WORK TO COMPLETE:
Type out every line below exactly as it reads.

DATA SEGMENT:
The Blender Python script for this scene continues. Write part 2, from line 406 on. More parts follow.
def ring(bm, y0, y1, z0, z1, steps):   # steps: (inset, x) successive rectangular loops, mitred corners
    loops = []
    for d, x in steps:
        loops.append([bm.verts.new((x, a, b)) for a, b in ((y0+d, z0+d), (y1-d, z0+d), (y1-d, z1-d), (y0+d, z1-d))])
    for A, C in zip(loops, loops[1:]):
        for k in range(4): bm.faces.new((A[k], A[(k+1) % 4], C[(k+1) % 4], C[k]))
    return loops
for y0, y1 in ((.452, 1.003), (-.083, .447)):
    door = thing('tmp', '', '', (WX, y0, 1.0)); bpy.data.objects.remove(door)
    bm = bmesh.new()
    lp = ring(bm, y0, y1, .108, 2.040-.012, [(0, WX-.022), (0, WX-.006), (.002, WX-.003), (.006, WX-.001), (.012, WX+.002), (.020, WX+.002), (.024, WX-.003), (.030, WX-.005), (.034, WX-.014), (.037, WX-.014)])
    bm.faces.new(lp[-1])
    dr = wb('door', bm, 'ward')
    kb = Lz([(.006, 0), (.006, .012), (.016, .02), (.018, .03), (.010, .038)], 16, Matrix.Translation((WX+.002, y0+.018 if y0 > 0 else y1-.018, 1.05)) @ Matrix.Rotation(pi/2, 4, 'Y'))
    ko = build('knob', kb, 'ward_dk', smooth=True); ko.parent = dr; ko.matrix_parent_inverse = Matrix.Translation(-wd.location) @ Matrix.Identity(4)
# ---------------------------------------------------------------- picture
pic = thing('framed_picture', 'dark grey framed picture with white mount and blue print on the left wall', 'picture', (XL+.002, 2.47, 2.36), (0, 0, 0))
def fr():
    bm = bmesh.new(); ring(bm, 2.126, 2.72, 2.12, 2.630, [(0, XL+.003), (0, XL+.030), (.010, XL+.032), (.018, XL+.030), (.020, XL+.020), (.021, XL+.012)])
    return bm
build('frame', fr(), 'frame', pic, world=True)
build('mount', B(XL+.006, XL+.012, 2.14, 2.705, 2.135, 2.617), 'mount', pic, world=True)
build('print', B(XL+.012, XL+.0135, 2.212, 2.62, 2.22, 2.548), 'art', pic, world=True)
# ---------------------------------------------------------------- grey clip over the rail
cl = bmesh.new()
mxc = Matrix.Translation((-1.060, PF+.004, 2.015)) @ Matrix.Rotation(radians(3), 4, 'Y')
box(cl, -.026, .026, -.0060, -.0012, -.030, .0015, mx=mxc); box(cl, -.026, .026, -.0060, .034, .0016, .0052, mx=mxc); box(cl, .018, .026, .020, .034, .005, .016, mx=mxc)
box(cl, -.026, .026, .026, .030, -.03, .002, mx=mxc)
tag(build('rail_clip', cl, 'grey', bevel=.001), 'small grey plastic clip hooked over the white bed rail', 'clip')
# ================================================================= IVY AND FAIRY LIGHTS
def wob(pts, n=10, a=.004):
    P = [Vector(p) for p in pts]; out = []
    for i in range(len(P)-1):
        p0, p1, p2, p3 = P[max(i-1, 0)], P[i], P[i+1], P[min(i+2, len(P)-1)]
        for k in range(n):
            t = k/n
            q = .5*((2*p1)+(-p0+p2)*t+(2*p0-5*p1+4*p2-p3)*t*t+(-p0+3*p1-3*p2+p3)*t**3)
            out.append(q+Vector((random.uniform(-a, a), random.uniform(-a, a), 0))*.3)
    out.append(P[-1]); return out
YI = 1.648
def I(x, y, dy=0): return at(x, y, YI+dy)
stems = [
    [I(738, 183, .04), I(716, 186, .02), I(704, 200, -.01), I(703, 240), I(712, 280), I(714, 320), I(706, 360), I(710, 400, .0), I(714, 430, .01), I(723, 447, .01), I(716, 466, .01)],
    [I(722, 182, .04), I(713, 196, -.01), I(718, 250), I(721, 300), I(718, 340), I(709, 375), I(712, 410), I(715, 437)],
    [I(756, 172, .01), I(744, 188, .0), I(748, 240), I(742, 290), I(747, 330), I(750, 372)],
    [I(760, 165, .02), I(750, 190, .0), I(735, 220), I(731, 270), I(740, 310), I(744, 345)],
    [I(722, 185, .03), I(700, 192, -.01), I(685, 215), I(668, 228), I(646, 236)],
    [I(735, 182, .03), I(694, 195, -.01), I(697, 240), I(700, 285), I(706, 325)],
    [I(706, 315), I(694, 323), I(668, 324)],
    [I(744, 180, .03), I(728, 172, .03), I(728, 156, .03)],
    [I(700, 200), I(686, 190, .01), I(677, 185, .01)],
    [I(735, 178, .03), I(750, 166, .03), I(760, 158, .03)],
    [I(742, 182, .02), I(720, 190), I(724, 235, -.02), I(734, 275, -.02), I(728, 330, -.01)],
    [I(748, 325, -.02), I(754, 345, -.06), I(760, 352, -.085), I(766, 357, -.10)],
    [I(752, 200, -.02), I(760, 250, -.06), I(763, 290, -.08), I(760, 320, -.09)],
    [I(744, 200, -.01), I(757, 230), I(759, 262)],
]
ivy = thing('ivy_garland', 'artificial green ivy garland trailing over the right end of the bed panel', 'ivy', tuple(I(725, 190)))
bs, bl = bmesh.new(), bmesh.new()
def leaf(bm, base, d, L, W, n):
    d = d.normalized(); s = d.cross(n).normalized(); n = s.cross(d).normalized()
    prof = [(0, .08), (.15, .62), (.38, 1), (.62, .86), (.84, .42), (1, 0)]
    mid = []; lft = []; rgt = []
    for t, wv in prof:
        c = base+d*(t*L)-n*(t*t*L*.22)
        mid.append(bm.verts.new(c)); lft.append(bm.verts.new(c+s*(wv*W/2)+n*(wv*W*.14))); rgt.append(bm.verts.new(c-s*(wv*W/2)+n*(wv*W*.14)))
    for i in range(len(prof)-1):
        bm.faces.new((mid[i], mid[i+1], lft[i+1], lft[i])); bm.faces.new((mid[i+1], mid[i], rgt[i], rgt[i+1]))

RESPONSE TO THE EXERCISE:
The Blender Python script for this scene continues. Write part 2, from line 406 on. More parts follow.
def ring(bm, y0, y1, z0, z1, steps):   # steps: (inset, x) successive rectangular loops, mitred corners
    loops = []
    for d, x in steps:
        loops.append([bm.verts.new((x, a, b)) for a, b in ((y0+d, z0+d), (y1-d, z0+d), (y1-d, z1-d), (y0+d, z1-d))])
    for A, C in zip(loops, loops[1:]):
        for k in range(4): bm.faces.new((A[k], A[(k+1) % 4], C[(k+1) % 4], C[k]))
    return loops
for y0, y1 in ((.452, 1.003), (-.083, .447)):
    door = thing('tmp', '', '', (WX, y0, 1.0)); bpy.data.objects.remove(door)
    bm = bmesh.new()
    lp = ring(bm, y0, y1, .108, 2.040-.012, [(0, WX-.022), (0, WX-.006), (.002, WX-.003), (.006, WX-.001), (.012, WX+.002), (.020, WX+.002), (.024, WX-.003), (.030, WX-.005), (.034, WX-.014), (.037, WX-.014)])
    bm.faces.new(lp[-1])
    dr = wb('door', bm, 'ward')
    kb = Lz([(.006, 0), (.006, .012), (.016, .02), (.018, .03), (.010, .038)], 16, Matrix.Translation((WX+.002, y0+.018 if y0 > 0 else y1-.018, 1.05)) @ Matrix.Rotation(pi/2, 4, 'Y'))
    ko = build('knob', kb, 'ward_dk', smooth=True); ko.parent = dr; ko.matrix_parent_inverse = Matrix.Translation(-wd.location) @ Matrix.Identity(4)
# ---------------------------------------------------------------- picture
pic = thing('framed_picture', 'dark grey framed picture with white mount and blue print on the left wall', 'picture', (XL+.002, 2.47, 2.36), (0, 0, 0))
def fr():
    bm = bmesh.new(); ring(bm, 2.126, 2.72, 2.12, 2.630, [(0, XL+.003), (0, XL+.030), (.010, XL+.032), (.018, XL+.030), (.020, XL+.020), (.021, XL+.012)])
    return bm
build('frame', fr(), 'frame', pic, world=True)
build('mount', B(XL+.006, XL+.012, 2.14, 2.705, 2.135, 2.617), 'mount', pic, world=True)
build('print', B(XL+.012, XL+.0135, 2.212, 2.62, 2.22, 2.548), 'art', pic, world=True)
# ---------------------------------------------------------------- grey clip over the rail
cl = bmesh.new()
mxc = Matrix.Translation((-1.060, PF+.004, 2.015)) @ Matrix.Rotation(radians(3), 4, 'Y')
box(cl, -.026, .026, -.0060, -.0012, -.030, .0015, mx=mxc); box(cl, -.026, .026, -.0060, .034, .0016, .0052, mx=mxc); box(cl, .018, .026, .020, .034, .005, .016, mx=mxc)
box(cl, -.026, .026, .026, .030, -.03, .002, mx=mxc)
tag(build('rail_clip', cl, 'grey', bevel=.001), 'small grey plastic clip hooked over the white bed rail', 'clip')
# ================================================================= IVY AND FAIRY LIGHTS
def wob(pts, n=10, a=.004):
    P = [Vector(p) for p in pts]; out = []
    for i in range(len(P)-1):
        p0, p1, p2, p3 = P[max(i-1, 0)], P[i], P[i+1], P[min(i+2, len(P)-1)]
        for k in range(n):
            t = k/n
            q = .5*((2*p1)+(-p0+p2)*t+(2*p0-5*p1+4*p2-p3)*t*t+(-p0+3*p1-3*p2+p3)*t**3)
            out.append(q+Vector((random.uniform(-a, a), random.uniform(-a, a), 0))*.3)
    out.append(P[-1]); return out
YI = 1.648
def I(x, y, dy=0): return at(x, y, YI+dy)
stems = [
    [I(738, 183, .04), I(716, 186, .02), I(704, 200, -.01), I(703, 240), I(712, 280), I(714, 320), I(706, 360), I(710, 400, .0), I(714, 430, .01), I(723, 447, .01), I(716, 466, .01)],
    [I(722, 182, .04), I(713, 196, -.01), I(718, 250), I(721, 300), I(718, 340), I(709, 375), I(712, 410), I(715, 437)],
    [I(756, 172, .01), I(744, 188, .0), I(748, 240), I(742, 290), I(747, 330), I(750, 372)],
    [I(760, 165, .02), I(750, 190, .0), I(735, 220), I(731, 270), I(740, 310), I(744, 345)],
    [I(722, 185, .03), I(700, 192, -.01), I(685, 215), I(668, 228), I(646, 236)],
    [I(735, 182, .03), I(694, 195, -.01), I(697, 240), I(700, 285), I(706, 325)],
    [I(706, 315), I(694, 323), I(668, 324)],
    [I(744, 180, .03), I(728, 172, .03), I(728, 156, .03)],
    [I(700, 200), I(686, 190, .01), I(677, 185, .01)],
    [I(735, 178, .03), I(750, 166, .03), I(760, 158, .03)],
    [I(742, 182, .02), I(720, 190), I(724, 235, -.02), I(734, 275, -.02), I(728, 330, -.01)],
    [I(748, 325, -.02), I(754, 345, -.06), I(760, 352, -.085), I(766, 357, -.10)],
    [I(752, 200, -.02), I(760, 250, -.06), I(763, 290, -.08), I(760, 320, -.09)],
    [I(744, 200, -.01), I(757, 230), I(759, 262)],
]
ivy = thing('ivy_garland', 'artificial green ivy garland trailing over the right end of the bed panel', 'ivy', tuple(I(725, 190)))
bs, bl = bmesh.new(), bmesh.new()
def leaf(bm, base, d, L, W, n):
    d = d.normalized(); s = d.cross(n).normalized(); n = s.cross(d).normalized()
    prof = [(0, .08), (.15, .62), (.38, 1), (.62, .86), (.84, .42), (1, 0)]
    mid = []; lft = []; rgt = []
    for t, wv in prof:
        c = base+d*(t*L)-n*(t*t*L*.22)
        mid.append(bm.verts.new(c)); lft.append(bm.verts.new(c+s*(wv*W/2)+n*(wv*W*.14))); rgt.append(bm.verts.new(c-s*(wv*W/2)+n*(wv*W*.14)))
    for i in range(len(prof)-1):
        bm.faces.new((mid[i], mid[i+1], lft[i+1], lft[i])); bm.faces.new((mid[i+1], mid[i], rgt[i], rgt[i+1]))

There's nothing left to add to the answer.